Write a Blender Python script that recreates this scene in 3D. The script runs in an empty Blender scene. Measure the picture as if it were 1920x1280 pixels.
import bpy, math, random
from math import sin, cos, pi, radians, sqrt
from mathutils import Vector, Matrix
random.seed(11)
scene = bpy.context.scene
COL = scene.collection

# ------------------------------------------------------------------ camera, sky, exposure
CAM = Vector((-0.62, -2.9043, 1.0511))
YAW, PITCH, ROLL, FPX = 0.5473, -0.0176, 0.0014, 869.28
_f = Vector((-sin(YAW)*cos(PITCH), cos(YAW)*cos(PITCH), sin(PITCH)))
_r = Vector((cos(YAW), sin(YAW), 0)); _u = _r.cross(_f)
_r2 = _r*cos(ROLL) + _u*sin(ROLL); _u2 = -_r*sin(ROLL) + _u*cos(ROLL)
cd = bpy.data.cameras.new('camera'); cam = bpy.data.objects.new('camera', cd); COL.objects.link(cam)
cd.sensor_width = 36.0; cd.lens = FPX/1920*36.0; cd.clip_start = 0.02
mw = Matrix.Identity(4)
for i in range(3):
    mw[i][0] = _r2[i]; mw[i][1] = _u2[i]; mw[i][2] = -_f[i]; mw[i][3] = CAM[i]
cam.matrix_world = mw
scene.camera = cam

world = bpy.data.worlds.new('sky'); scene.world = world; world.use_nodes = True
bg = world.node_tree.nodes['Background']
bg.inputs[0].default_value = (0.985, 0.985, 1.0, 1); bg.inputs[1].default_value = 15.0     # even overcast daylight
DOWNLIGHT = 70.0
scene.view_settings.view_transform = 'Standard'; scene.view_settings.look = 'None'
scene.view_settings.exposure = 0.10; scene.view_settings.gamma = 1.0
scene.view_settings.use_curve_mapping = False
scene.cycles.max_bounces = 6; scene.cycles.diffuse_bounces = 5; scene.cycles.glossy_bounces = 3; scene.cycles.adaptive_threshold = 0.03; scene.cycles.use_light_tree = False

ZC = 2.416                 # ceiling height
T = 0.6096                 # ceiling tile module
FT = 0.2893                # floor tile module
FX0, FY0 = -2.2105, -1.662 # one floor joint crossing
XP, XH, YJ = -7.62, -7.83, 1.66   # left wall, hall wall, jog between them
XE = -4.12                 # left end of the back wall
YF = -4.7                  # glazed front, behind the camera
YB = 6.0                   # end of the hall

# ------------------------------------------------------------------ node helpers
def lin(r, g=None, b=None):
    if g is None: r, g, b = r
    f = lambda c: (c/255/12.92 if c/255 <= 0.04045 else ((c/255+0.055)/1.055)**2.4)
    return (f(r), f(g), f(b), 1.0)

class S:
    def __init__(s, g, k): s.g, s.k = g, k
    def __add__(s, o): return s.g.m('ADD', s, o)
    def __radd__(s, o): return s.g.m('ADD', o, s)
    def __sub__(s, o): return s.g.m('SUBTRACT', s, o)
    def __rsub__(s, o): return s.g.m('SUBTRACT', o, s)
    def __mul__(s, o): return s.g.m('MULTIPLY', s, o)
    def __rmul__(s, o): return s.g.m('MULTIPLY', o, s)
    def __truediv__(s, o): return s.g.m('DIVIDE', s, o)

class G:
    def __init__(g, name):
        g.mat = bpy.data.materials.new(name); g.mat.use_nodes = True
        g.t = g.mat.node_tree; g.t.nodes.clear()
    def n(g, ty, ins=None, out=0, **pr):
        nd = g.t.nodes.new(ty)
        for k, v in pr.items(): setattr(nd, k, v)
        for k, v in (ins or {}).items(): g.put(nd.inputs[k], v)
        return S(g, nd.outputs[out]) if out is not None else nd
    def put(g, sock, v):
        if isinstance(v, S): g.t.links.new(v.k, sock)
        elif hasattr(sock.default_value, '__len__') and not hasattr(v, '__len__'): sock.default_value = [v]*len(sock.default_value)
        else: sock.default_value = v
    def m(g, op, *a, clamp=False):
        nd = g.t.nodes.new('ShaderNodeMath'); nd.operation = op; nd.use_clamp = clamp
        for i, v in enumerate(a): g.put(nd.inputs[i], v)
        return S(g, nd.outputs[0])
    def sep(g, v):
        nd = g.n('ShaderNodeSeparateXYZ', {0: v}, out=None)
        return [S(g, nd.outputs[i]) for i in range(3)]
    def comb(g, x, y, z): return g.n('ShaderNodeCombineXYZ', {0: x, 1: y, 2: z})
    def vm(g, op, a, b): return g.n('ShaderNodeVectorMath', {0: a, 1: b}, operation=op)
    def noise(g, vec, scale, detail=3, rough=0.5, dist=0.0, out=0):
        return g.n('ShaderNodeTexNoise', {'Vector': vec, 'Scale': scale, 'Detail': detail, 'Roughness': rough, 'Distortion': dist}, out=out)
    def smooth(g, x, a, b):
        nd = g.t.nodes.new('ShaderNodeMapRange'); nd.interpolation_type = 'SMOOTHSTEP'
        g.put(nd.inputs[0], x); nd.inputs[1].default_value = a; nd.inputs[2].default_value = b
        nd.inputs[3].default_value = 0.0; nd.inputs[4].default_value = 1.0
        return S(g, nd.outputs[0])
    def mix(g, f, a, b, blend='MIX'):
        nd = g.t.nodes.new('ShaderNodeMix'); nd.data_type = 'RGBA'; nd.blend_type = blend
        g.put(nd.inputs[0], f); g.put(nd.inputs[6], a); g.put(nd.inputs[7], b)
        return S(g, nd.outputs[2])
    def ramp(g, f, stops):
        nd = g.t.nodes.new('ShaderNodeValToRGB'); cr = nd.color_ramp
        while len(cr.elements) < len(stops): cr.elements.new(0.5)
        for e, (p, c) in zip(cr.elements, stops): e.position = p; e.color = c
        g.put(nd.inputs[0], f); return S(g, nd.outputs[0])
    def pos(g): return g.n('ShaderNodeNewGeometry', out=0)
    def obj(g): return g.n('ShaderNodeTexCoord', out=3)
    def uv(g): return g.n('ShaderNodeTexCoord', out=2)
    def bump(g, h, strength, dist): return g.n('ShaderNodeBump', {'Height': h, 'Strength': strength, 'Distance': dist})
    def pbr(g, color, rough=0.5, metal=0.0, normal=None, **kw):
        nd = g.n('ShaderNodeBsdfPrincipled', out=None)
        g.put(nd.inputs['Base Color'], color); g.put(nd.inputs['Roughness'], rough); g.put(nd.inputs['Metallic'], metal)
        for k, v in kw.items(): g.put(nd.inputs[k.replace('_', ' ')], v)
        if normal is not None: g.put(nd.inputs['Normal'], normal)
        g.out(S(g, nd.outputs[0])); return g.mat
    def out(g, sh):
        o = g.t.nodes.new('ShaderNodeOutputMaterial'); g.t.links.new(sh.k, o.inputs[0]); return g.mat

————

Only the lines from the top of the data through the line that contains "COL = scene.collection" should be quoted, exactly as they stand.

Write a Blender Python script that recreates this scene in 3D. The script runs in an empty Blender scene. Measure the picture as if it were 1920x1280 pixels.
import bpy, math, random
from math import sin, cos, pi, radians, sqrt
from mathutils import Vector, Matrix
random.seed(11)
scene = bpy.context.scene
COL = scene.collection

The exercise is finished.